Entries from a dataset:
****************

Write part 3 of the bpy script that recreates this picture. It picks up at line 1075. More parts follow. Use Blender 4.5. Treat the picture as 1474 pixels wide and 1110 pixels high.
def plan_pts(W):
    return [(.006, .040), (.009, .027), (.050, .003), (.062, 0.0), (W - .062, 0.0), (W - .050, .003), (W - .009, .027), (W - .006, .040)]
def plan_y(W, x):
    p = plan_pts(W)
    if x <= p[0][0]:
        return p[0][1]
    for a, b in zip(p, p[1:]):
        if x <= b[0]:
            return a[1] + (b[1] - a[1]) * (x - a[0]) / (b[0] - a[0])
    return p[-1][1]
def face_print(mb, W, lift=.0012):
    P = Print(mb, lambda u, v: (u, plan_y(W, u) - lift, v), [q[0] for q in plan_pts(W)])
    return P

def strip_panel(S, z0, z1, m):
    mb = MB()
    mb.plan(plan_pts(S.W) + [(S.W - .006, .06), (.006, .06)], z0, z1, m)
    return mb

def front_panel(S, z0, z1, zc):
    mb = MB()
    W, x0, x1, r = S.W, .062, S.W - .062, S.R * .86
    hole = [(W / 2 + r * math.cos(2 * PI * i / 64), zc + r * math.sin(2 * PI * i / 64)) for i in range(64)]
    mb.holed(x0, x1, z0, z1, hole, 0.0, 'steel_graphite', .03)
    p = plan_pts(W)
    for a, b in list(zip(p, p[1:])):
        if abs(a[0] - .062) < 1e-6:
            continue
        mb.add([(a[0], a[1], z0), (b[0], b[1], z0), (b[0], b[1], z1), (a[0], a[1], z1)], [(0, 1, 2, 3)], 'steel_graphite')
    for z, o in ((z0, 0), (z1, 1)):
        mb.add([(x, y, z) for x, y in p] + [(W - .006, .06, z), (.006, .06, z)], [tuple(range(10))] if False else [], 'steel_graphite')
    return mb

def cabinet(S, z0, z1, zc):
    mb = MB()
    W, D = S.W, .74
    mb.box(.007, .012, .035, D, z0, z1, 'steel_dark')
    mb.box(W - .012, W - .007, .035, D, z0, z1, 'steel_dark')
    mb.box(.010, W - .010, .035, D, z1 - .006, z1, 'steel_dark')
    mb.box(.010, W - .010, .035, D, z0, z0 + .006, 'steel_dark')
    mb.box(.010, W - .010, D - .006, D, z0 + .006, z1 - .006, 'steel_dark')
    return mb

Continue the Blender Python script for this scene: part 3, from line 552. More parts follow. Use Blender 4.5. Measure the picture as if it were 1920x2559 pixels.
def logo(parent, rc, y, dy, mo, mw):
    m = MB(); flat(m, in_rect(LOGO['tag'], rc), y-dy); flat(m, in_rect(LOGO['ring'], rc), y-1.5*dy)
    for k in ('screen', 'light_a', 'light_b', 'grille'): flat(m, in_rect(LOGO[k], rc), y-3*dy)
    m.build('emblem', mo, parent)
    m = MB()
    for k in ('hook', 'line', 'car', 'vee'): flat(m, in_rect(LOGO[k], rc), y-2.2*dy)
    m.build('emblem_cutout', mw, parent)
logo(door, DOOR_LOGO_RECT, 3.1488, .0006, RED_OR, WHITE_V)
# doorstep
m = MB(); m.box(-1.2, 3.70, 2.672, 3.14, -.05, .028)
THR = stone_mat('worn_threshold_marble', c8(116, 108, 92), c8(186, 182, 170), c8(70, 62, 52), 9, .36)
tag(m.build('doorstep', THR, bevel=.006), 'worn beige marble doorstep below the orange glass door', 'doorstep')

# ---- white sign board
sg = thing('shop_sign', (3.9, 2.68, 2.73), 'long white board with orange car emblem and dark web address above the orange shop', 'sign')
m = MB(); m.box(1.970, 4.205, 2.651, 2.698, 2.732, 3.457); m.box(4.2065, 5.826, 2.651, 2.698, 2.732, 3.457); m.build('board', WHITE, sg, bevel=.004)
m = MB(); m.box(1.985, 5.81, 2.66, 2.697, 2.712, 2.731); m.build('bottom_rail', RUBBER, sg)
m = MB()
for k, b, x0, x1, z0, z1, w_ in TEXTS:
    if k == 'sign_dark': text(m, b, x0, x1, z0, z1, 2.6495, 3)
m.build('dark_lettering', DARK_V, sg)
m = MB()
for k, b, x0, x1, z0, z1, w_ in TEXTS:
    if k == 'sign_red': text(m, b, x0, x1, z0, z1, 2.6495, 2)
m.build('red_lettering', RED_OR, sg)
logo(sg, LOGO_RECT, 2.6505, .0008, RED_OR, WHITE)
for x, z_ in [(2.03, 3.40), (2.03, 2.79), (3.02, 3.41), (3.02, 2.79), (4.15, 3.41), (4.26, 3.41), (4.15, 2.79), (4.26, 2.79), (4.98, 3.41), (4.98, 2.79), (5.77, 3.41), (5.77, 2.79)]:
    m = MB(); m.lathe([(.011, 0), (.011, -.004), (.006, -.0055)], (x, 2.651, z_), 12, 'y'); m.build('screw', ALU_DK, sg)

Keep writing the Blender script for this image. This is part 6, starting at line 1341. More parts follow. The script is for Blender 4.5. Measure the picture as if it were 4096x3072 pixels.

****************

Challenge: Would you restate each of the entries word for word?

Output below:
Write part 3 of the bpy script that recreates this picture. It picks up at line 1075. More parts follow. Use Blender 4.5. Treat the picture as 1474 pixels wide and 1110 pixels high.
def plan_pts(W):
    return [(.006, .040), (.009, .027), (.050, .003), (.062, 0.0), (W - .062, 0.0), (W - .050, .003), (W - .009, .027), (W - .006, .040)]
def plan_y(W, x):
    p = plan_pts(W)
    if x <= p[0][0]:
        return p[0][1]
    for a, b in zip(p, p[1:]):
        if x <= b[0]:
            return a[1] + (b[1] - a[1]) * (x - a[0]) / (b[0] - a[0])
    return p[-1][1]
def face_print(mb, W, lift=.0012):
    P = Print(mb, lambda u, v: (u, plan_y(W, u) - lift, v), [q[0] for q in plan_pts(W)])
    return P

def strip_panel(S, z0, z1, m):
    mb = MB()
    mb.plan(plan_pts(S.W) + [(S.W - .006, .06), (.006, .06)], z0, z1, m)
    return mb

def front_panel(S, z0, z1, zc):
    mb = MB()
    W, x0, x1, r = S.W, .062, S.W - .062, S.R * .86
    hole = [(W / 2 + r * math.cos(2 * PI * i / 64), zc + r * math.sin(2 * PI * i / 64)) for i in range(64)]
    mb.holed(x0, x1, z0, z1, hole, 0.0, 'steel_graphite', .03)
    p = plan_pts(W)
    for a, b in list(zip(p, p[1:])):
        if abs(a[0] - .062) < 1e-6:
            continue
        mb.add([(a[0], a[1], z0), (b[0], b[1], z0), (b[0], b[1], z1), (a[0], a[1], z1)], [(0, 1, 2, 3)], 'steel_graphite')
    for z, o in ((z0, 0), (z1, 1)):
        mb.add([(x, y, z) for x, y in p] + [(W - .006, .06, z), (.006, .06, z)], [tuple(range(10))] if False else [], 'steel_graphite')
    return mb

def cabinet(S, z0, z1, zc):
    mb = MB()
    W, D = S.W, .74
    mb.box(.007, .012, .035, D, z0, z1, 'steel_dark')
    mb.box(W - .012, W - .007, .035, D, z0, z1, 'steel_dark')
    mb.box(.010, W - .010, .035, D, z1 - .006, z1, 'steel_dark')
    mb.box(.010, W - .010, .035, D, z0, z0 + .006, 'steel_dark')
    mb.box(.010, W - .010, D - .006, D, z0 + .006, z1 - .006, 'steel_dark')
    return mb

Continue the Blender Python script for this scene: part 3, from line 552. More parts follow. Use Blender 4.5. Measure the picture as if it were 1920x2559 pixels.
def logo(parent, rc, y, dy, mo, mw):
    m = MB(); flat(m, in_rect(LOGO['tag'], rc), y-dy); flat(m, in_rect(LOGO['ring'], rc), y-1.5*dy)
    for k in ('screen', 'light_a', 'light_b', 'grille'): flat(m, in_rect(LOGO[k], rc), y-3*dy)
    m.build('emblem', mo, parent)
    m = MB()
    for k in ('hook', 'line', 'car', 'vee'): flat(m, in_rect(LOGO[k], rc), y-2.2*dy)
    m.build('emblem_cutout', mw, parent)
logo(door, DOOR_LOGO_RECT, 3.1488, .0006, RED_OR, WHITE_V)
# doorstep
m = MB(); m.box(-1.2, 3.70, 2.672, 3.14, -.05, .028)
THR = stone_mat('worn_threshold_marble', c8(116, 108, 92), c8(186, 182, 170), c8(70, 62, 52), 9, .36)
tag(m.build('doorstep', THR, bevel=.006), 'worn beige marble doorstep below the orange glass door', 'doorstep')

# ---- white sign board
sg = thing('shop_sign', (3.9, 2.68, 2.73), 'long white board with orange car emblem and dark web address above the orange shop', 'sign')
m = MB(); m.box(1.970, 4.205, 2.651, 2.698, 2.732, 3.457); m.box(4.2065, 5.826, 2.651, 2.698, 2.732, 3.457); m.build('board', WHITE, sg, bevel=.004)
m = MB(); m.box(1.985, 5.81, 2.66, 2.697, 2.712, 2.731); m.build('bottom_rail', RUBBER, sg)
m = MB()
for k, b, x0, x1, z0, z1, w_ in TEXTS:
    if k == 'sign_dark': text(m, b, x0, x1, z0, z1, 2.6495, 3)
m.build('dark_lettering', DARK_V, sg)
m = MB()
for k, b, x0, x1, z0, z1, w_ in TEXTS:
    if k == 'sign_red': text(m, b, x0, x1, z0, z1, 2.6495, 2)
m.build('red_lettering', RED_OR, sg)
logo(sg, LOGO_RECT, 2.6505, .0008, RED_OR, WHITE)
for x, z_ in [(2.03, 3.40), (2.03, 2.79), (3.02, 3.41), (3.02, 2.79), (4.15, 3.41), (4.26, 3.41), (4.15, 2.79), (4.26, 2.79), (4.98, 3.41), (4.98, 2.79), (5.77, 3.41), (5.77, 2.79)]:
    m = MB(); m.lathe([(.011, 0), (.011, -.004), (.006, -.0055)], (x, 2.651, z_), 12, 'y'); m.build('screw', ALU_DK, sg)

Keep writing the Blender script for this image. This is part 6, starting at line 1341. More parts follow. The script is for Blender 4.5. Measure the picture as if it were 4096x3072 pixels.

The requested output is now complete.